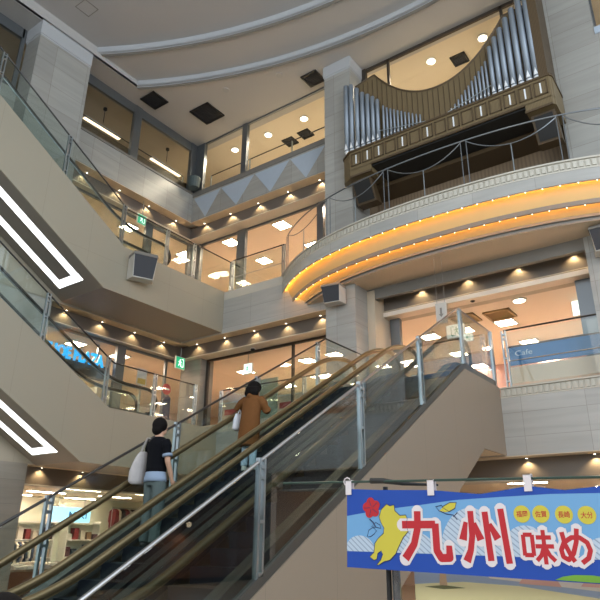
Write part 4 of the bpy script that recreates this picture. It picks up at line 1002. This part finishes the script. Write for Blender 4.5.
def head(mb, c, bow=0):
    """skull, jaw, nose, lips, brow and ears; face towards +y"""
    x, y, z = c
    mb.ball((x, y, z+.015), (.074, .092, .10), 18, 12); mb.ball((x, y+.03, z-.055), (.055, .058, .058), 14, 9)
    mb.ball((x, y+.094, z-.01), (.012, .018, .022), 8, 6); mb.ball((x, y+.082, z-.055), (.024, .012, .009), 8, 5)
    for s in (-1, 1):
        mb.ball((x+s*.076, y-.004, z), (.010, .02, .03), 8, 6); mb.ball((x+s*.03, y+.080, z+.012), (.014, .010, .008), 8, 5)
def place(t, loc, rz, sc=(1, 1, 1)):
    t.location = loc; t.rotation_euler = (0, 0, rz); t.scale = sc
M['skin'] = mat('skin', '#c49a80', .55); M['hair'] = mat('black_hair', '#14100e', .8, noise=.3, nscale=40, spec=.15)
M['shirt'] = mat('black_shirt', '#0c0d12', .9, spec=.15); M['undershirt'] = mat('pale_blue_shirt', '#8798ae', .85); M['jeans'] = mat('grey_green_jeans', '#53605f', .85, noise=.15, nscale=14)
M['bagw'] = mat('off_white_canvas', '#b9b4b2', .85, noise=.08, nscale=12); M['coat'] = mat('brown_coat', '#6f4826', .85, spec=.2, noise=.14, nscale=10); M['ljeans'] = mat('light_jeans', '#b7cbdc', .8)
M['shoew'] = mat('white_shoe', '#d6d3cc', .6); M['shoed'] = mat('dark_shoe', '#22201f', .5); M['scarf'] = mat('pink_lining', '#c9a0a0', .8); M['plasticbag'] = mat('white_bag', '#d9dde3', .5)

def man(loc):
    t = thing('person', 'person in black shirt and grey jeans riding the escalator with a white tote', 'person')
    b = MB()
    b.loft([(0, 0, .82, .12, .09), (0, 0, .90, .16, .115), (0, 0, .98, .16, .115), (0, .005, 1.10, .138, .10), (0, .01, 1.25, .16, .11), (0, .005, 1.38, .17, .105), (0, 0, 1.45, .13, .08), (0, 0, 1.49, .065, .06), (0, .01, 1.56, .054, .056), (0, .015, 1.60, .05, .05)])
    head(b, (0, .025, 1.635))
    for s in (-1, 1):
        b.tube([(s*.085, 0, .90), (s*.09, .01, .70), (s*.095, .015, .48), (s*.095, -.01, .30), (s*.095, -.02, .07)], [.088, .078, .056, .05, .036], 12)
    R_ = [(.175, 0, 1.42), (.215, -.01, 1.28), (.235, .0, 1.13), (.225, .07, .98), (.215, .11, .89)]
    b.tube(R_, [.05, .047, .039, .035, .026], 10); hand(b, R_[-1], (-.02, .10, -.18), .45, 1)
    L_ = [(-.175, 0, 1.42), (-.215, .02, 1.28), (-.225, .06, 1.15), (-.17, .2, 1.24), (-.14, .25, 1.29)]
    b.tube(L_, [.05, .047, .039, .035, .026], 10); hand(b, L_[-1], (.06, .03, .12), .6, -1)
    fuse('body', b, .008, 'skin', t)
    c = MB(); c.loft([(0, 0, .985, .172, .128), (0, .0, 1.10, .165, .122), (0, .01, 1.25, .18, .127), (0, .005, 1.38, .19, .122), (0, 0, 1.45, .15, .095), (0, 0, 1.495, .075, .07)])
    c.tube([(.15, 0, 1.42), (.2, -.005, 1.34), (.226, -.008, 1.22)], [.07, .07, .066], 12); c.tube([(-.15, 0, 1.42), (-.2, .01, 1.34), (-.226, .03, 1.22)], [.07, .07, .066], 12)
    fuse('shirt', c, .012, 'shirt', t)
    c = MB(); c.loft([(0, 0, .86, .185, .14), (0, 0, .90, .182, .138), (0, 0, 1.01, .164, .122)]); o = c.obj('shirt_tail', 'undershirt', t, True)
    c = MB(); c.tube([(.223, -.008, 1.235), (.23, -.006, 1.195)], .069, 14); c.obj('sleeve_cuff', 'undershirt', t, True); c = MB(); c.tube([(-.223, .028, 1.235), (-.228, .034, 1.195)], .069, 14); c.obj('sleeve_cuff', 'undershirt', t, True)
    j = MB(); j.loft([(0, 0, .80, .14, .11), (0, 0, .88, .172, .128), (0, 0, .97, .166, .124)])
    for s in (-1, 1): j.tube([(s*.085, 0, .88), (s*.092, .01, .68), (s*.10, .01, .46), (s*.10, -.015, .25), (s*.10, -.02, .06)], [.10, .094, .08, .074, .07], 14)
    fuse('jeans', j, .012, 'jeans', t)
    for s in (-1, 1):
        f = MB(); f.loft([(s*.1, .045, 0, .045, .125), (s*.1, .045, .03, .047, .13), (s*.1, .02, .07, .042, .09), (s*.1, -.02, .10, .038, .05)], 14); f.obj('shoe', 'shoed', t, True)
    h = MB(); h.ball((0, -.005, 1.668), (.102, .112, .115), 20, 14); h.ball((0, -.045, 1.60), (.088, .066, .085), 16, 10)
    for s in (-1, 1): h.ball((s*.062, -.01, 1.65), (.03, .06, .05), 12, 8)
    fuse('hair', h, .009, 'hair', t, 2)
    place(t, loc, radians(-4), (1.12, 1.08, 1.06)); return t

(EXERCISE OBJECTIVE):
Quote the material word for word, dropping any images it holds.

(ANSWER):
Write part 4 of the bpy script that recreates this picture. It picks up at line 1002. This part finishes the script. Write for Blender 4.5.
def head(mb, c, bow=0):
    """skull, jaw, nose, lips, brow and ears; face towards +y"""
    x, y, z = c
    mb.ball((x, y, z+.015), (.074, .092, .10), 18, 12); mb.ball((x, y+.03, z-.055), (.055, .058, .058), 14, 9)
    mb.ball((x, y+.094, z-.01), (.012, .018, .022), 8, 6); mb.ball((x, y+.082, z-.055), (.024, .012, .009), 8, 5)
    for s in (-1, 1):
        mb.ball((x+s*.076, y-.004, z), (.010, .02, .03), 8, 6); mb.ball((x+s*.03, y+.080, z+.012), (.014, .010, .008), 8, 5)
def place(t, loc, rz, sc=(1, 1, 1)):
    t.location = loc; t.rotation_euler = (0, 0, rz); t.scale = sc
M['skin'] = mat('skin', '#c49a80', .55); M['hair'] = mat('black_hair', '#14100e', .8, noise=.3, nscale=40, spec=.15)
M['shirt'] = mat('black_shirt', '#0c0d12', .9, spec=.15); M['undershirt'] = mat('pale_blue_shirt', '#8798ae', .85); M['jeans'] = mat('grey_green_jeans', '#53605f', .85, noise=.15, nscale=14)
M['bagw'] = mat('off_white_canvas', '#b9b4b2', .85, noise=.08, nscale=12); M['coat'] = mat('brown_coat', '#6f4826', .85, spec=.2, noise=.14, nscale=10); M['ljeans'] = mat('light_jeans', '#b7cbdc', .8)
M['shoew'] = mat('white_shoe', '#d6d3cc', .6); M['shoed'] = mat('dark_shoe', '#22201f', .5); M['scarf'] = mat('pink_lining', '#c9a0a0', .8); M['plasticbag'] = mat('white_bag', '#d9dde3', .5)

def man(loc):
    t = thing('person', 'person in black shirt and grey jeans riding the escalator with a white tote', 'person')
    b = MB()
    b.loft([(0, 0, .82, .12, .09), (0, 0, .90, .16, .115), (0, 0, .98, .16, .115), (0, .005, 1.10, .138, .10), (0, .01, 1.25, .16, .11), (0, .005, 1.38, .17, .105), (0, 0, 1.45, .13, .08), (0, 0, 1.49, .065, .06), (0, .01, 1.56, .054, .056), (0, .015, 1.60, .05, .05)])
    head(b, (0, .025, 1.635))
    for s in (-1, 1):
        b.tube([(s*.085, 0, .90), (s*.09, .01, .70), (s*.095, .015, .48), (s*.095, -.01, .30), (s*.095, -.02, .07)], [.088, .078, .056, .05, .036], 12)
    R_ = [(.175, 0, 1.42), (.215, -.01, 1.28), (.235, .0, 1.13), (.225, .07, .98), (.215, .11, .89)]
    b.tube(R_, [.05, .047, .039, .035, .026], 10); hand(b, R_[-1], (-.02, .10, -.18), .45, 1)
    L_ = [(-.175, 0, 1.42), (-.215, .02, 1.28), (-.225, .06, 1.15), (-.17, .2, 1.24), (-.14, .25, 1.29)]
    b.tube(L_, [.05, .047, .039, .035, .026], 10); hand(b, L_[-1], (.06, .03, .12), .6, -1)
    fuse('body', b, .008, 'skin', t)
    c = MB(); c.loft([(0, 0, .985, .172, .128), (0, .0, 1.10, .165, .122), (0, .01, 1.25, .18, .127), (0, .005, 1.38, .19, .122), (0, 0, 1.45, .15, .095), (0, 0, 1.495, .075, .07)])
    c.tube([(.15, 0, 1.42), (.2, -.005, 1.34), (.226, -.008, 1.22)], [.07, .07, .066], 12); c.tube([(-.15, 0, 1.42), (-.2, .01, 1.34), (-.226, .03, 1.22)], [.07, .07, .066], 12)
    fuse('shirt', c, .012, 'shirt', t)
    c = MB(); c.loft([(0, 0, .86, .185, .14), (0, 0, .90, .182, .138), (0, 0, 1.01, .164, .122)]); o = c.obj('shirt_tail', 'undershirt', t, True)
    c = MB(); c.tube([(.223, -.008, 1.235), (.23, -.006, 1.195)], .069, 14); c.obj('sleeve_cuff', 'undershirt', t, True); c = MB(); c.tube([(-.223, .028, 1.235), (-.228, .034, 1.195)], .069, 14); c.obj('sleeve_cuff', 'undershirt', t, True)
    j = MB(); j.loft([(0, 0, .80, .14, .11), (0, 0, .88, .172, .128), (0, 0, .97, .166, .124)])
    for s in (-1, 1): j.tube([(s*.085, 0, .88), (s*.092, .01, .68), (s*.10, .01, .46), (s*.10, -.015, .25), (s*.10, -.02, .06)], [.10, .094, .08, .074, .07], 14)
    fuse('jeans', j, .012, 'jeans', t)
    for s in (-1, 1):
        f = MB(); f.loft([(s*.1, .045, 0, .045, .125), (s*.1, .045, .03, .047, .13), (s*.1, .02, .07, .042, .09), (s*.1, -.02, .10, .038, .05)], 14); f.obj('shoe', 'shoed', t, True)
    h = MB(); h.ball((0, -.005, 1.668), (.102, .112, .115), 20, 14); h.ball((0, -.045, 1.60), (.088, .066, .085), 16, 10)
    for s in (-1, 1): h.ball((s*.062, -.01, 1.65), (.03, .06, .05), 12, 8)
    fuse('hair', h, .009, 'hair', t, 2)
    place(t, loc, radians(-4), (1.12, 1.08, 1.06)); return t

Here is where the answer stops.